La política exterior española se debate entre el posibilismo más coyuntural, los olvidos a quienes ‘no interesan’ y la reverencia ante los poderosos. La acogida a la reciente visita a Madrid del viceprimer ministro chino, o la expectación, casi digna de la película ‘Bienvenido míster Marshall’, con la que desde el Gobierno se prepara el inminente viaje a España de la canciller alemana, Angela Merkel, son buena muestra de lo último. La postergación en la que oficialmente se halla América Latina para la estrategia internacional española sería un ejemplo de los errores que propicia lo primero.
Los pasillos del Ministerio español de Exteriores son estos días un hervidero de rumores, ambiciones y hasta pasiones de intereses desde que, de manera algo inesperada y unilateral, el presidente Zapatero decidió sustituir al diplomático Miguel Angel Moratinos por la ex ministra de Sanidad Trinidad Jiménez, una figura clave para promover a ZP a la secretaría general del PSOE. El hecho de que en el currículo de la señora Jiménez figure haber sido secretaria de Estado para Iberoamérica no parece haber contribuido a paliar el patente desinterés que el inquilino de La Moncloa siente por unos países hermanos, pese a que reciben la mayor parte de las inversiones exteriores procedentes de las grandes empresas españolas y contribuyen a solucionar la cuenta de resultados de algunas de ellas.

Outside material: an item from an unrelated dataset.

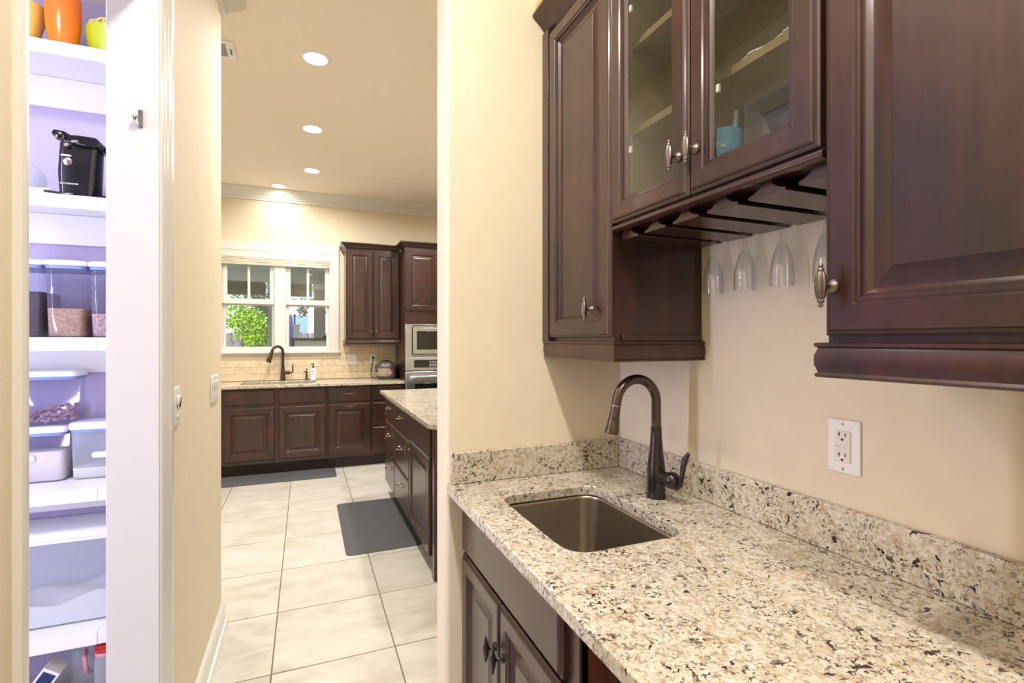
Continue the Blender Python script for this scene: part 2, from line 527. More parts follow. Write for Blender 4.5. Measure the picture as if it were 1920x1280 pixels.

España se quiso definir oficiosamente como ‘puente’ entre la Unión Europea y América Latina, como cabeza de la noción iberoamericana y como impulsora, política y financiera, de las ‘cumbres’ que anualmente congregan a (no todos) los jefes de Estado latinoamericanos en torno al Rey y al presidente españoles. Por eso mismo, ha sido un enorme aldabonazo el hecho de que vaya a ser Hamburgo, y no una ciudad española, la sede de la Fundación Unión Europea-América Latina. A partir de ahí, diversos informes periodísticos han insistido en que, durante los casi siete años que lleva en el poder, Zapatero aún no ha viajado a ocho países iberoamericanos, ha desistido de acudir a la última ‘cumbre’, en Buenos Aires el pasado otoño, haya cedido a una ciudad alemana la sede de la Fundación antes citada y, últimamente, apenas promueva viajes oficiales de líderes americanos a Madrid. Una situación que se agrava por el hecho de que tampoco el líder de la oposición, Mariano Rajoy, parece excesivamente volcado hacia el cono suramericano.
Europa sigue siendo, por tanto, la gran prioridad de la política exterior española. Pero ahora existe una cierta sensación de dependencia respecto de las capitales que son el ‘motor’ de la UE, París y Berlín. En este sentido, se detecta un indudable retroceso en la capacidad de movilidad española en las instancias europeas. No hace tanto tiempo, al fin y al cabo, que las ‘cumbres’ hispano-alemanas (e hispano-francesas e incluso hispano-marroquíes) eran casi una rutina anual; ahora, en cambio, la llegada de la señora Merkel se recibe como casi un acontecimiento, como la venida de alguien que va a ‘colocar’ en puestos de trabajo en la República Federal a muchos jóvenes españoles que casi han colapsado la página web de la embajada en Madrid en busca de información y contactos.
Supongo que en algún momento España habrá de pagar la factura de estos ‘olvidos’ con naciones que hablan el mismo idioma y comparten buenos pedazos de Historia. De la misma manera que el orgulloso europeísmo de los ciudadanos españoles se enfriará sin duda ante el no tan imperceptible achantamiento respecto de los dictados procedentes de los ‘grandes’ de la UE. Tengo, en resumen, la impresión de que, pese a la amistad oficial con un Obama cada vez más volcado hacia sus asuntos internos y para cuya Administración España sigue siendo una potencia de segunda fila, la política exterior española está retrocediendo algunos –bastantes– pasos en los últimos meses.